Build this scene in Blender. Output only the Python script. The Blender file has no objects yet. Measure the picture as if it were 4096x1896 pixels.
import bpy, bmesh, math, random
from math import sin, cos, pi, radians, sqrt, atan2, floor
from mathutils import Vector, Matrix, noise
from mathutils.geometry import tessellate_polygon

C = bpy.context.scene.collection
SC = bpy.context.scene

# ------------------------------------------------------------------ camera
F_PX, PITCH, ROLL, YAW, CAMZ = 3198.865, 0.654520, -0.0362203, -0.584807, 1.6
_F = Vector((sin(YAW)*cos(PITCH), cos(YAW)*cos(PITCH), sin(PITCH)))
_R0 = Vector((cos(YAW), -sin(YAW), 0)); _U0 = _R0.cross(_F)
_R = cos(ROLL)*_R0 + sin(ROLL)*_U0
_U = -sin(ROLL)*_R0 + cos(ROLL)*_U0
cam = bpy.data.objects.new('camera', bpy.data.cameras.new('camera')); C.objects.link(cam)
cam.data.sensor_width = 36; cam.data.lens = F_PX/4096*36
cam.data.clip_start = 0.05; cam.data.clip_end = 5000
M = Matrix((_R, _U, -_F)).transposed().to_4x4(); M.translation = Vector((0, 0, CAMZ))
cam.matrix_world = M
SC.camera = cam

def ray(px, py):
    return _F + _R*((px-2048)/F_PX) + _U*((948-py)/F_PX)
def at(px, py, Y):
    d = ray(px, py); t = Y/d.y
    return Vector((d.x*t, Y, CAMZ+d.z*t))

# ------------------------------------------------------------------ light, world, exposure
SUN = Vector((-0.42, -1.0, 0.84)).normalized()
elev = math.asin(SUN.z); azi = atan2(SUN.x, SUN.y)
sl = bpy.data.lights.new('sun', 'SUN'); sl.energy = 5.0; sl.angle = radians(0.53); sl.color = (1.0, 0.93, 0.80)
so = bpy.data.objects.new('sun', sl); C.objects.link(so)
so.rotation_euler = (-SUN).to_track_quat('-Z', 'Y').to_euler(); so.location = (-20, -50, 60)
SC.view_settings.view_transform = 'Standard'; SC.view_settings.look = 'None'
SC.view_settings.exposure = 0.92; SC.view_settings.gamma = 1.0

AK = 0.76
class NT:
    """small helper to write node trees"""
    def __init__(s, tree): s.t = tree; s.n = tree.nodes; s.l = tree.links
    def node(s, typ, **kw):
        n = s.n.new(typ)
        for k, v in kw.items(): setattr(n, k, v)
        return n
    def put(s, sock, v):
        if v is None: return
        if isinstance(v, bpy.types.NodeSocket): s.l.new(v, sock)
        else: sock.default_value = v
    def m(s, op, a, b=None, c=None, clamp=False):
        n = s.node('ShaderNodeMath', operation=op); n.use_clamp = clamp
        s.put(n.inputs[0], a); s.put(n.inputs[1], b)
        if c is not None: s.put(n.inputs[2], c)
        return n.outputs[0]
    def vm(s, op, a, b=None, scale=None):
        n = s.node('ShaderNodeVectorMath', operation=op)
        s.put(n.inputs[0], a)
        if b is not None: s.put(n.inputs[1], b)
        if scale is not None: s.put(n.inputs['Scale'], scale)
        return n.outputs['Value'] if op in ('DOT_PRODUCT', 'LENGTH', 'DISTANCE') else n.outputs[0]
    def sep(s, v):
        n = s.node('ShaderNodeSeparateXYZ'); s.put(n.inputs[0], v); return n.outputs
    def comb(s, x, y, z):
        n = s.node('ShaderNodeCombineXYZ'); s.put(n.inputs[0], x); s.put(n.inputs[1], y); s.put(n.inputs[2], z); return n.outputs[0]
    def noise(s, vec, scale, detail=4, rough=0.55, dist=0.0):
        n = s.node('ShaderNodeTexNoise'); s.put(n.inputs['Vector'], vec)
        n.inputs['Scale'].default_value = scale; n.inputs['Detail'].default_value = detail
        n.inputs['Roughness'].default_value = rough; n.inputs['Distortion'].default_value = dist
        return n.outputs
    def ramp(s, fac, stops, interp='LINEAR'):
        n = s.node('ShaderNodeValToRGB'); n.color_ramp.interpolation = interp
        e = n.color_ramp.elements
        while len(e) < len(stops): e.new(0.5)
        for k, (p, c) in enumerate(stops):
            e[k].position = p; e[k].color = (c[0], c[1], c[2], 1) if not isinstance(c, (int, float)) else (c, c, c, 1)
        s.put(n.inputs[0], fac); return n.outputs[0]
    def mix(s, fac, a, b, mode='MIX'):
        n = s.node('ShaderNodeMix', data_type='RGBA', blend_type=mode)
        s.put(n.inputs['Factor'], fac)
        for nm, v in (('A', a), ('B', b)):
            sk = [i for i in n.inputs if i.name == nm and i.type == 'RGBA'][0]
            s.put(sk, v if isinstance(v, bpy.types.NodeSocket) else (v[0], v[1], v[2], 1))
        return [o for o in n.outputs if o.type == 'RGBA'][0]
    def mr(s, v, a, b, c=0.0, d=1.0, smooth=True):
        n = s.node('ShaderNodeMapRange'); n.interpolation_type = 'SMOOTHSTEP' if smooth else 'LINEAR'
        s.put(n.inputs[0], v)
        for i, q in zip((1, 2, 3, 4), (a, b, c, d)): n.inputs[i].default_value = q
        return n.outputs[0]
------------
*Problem description*. Scan the material above. Copy each line that holds the word "objects".

*Solution for this task*.
Build this scene in Blender. Output only the Python script. The Blender file has no objects yet. Measure the picture as if it were 4096x1896 pixels.
cam = bpy.data.objects.new('camera', bpy.data.cameras.new('camera')); C.objects.link(cam)
so = bpy.data.objects.new('sun', sl); C.objects.link(so)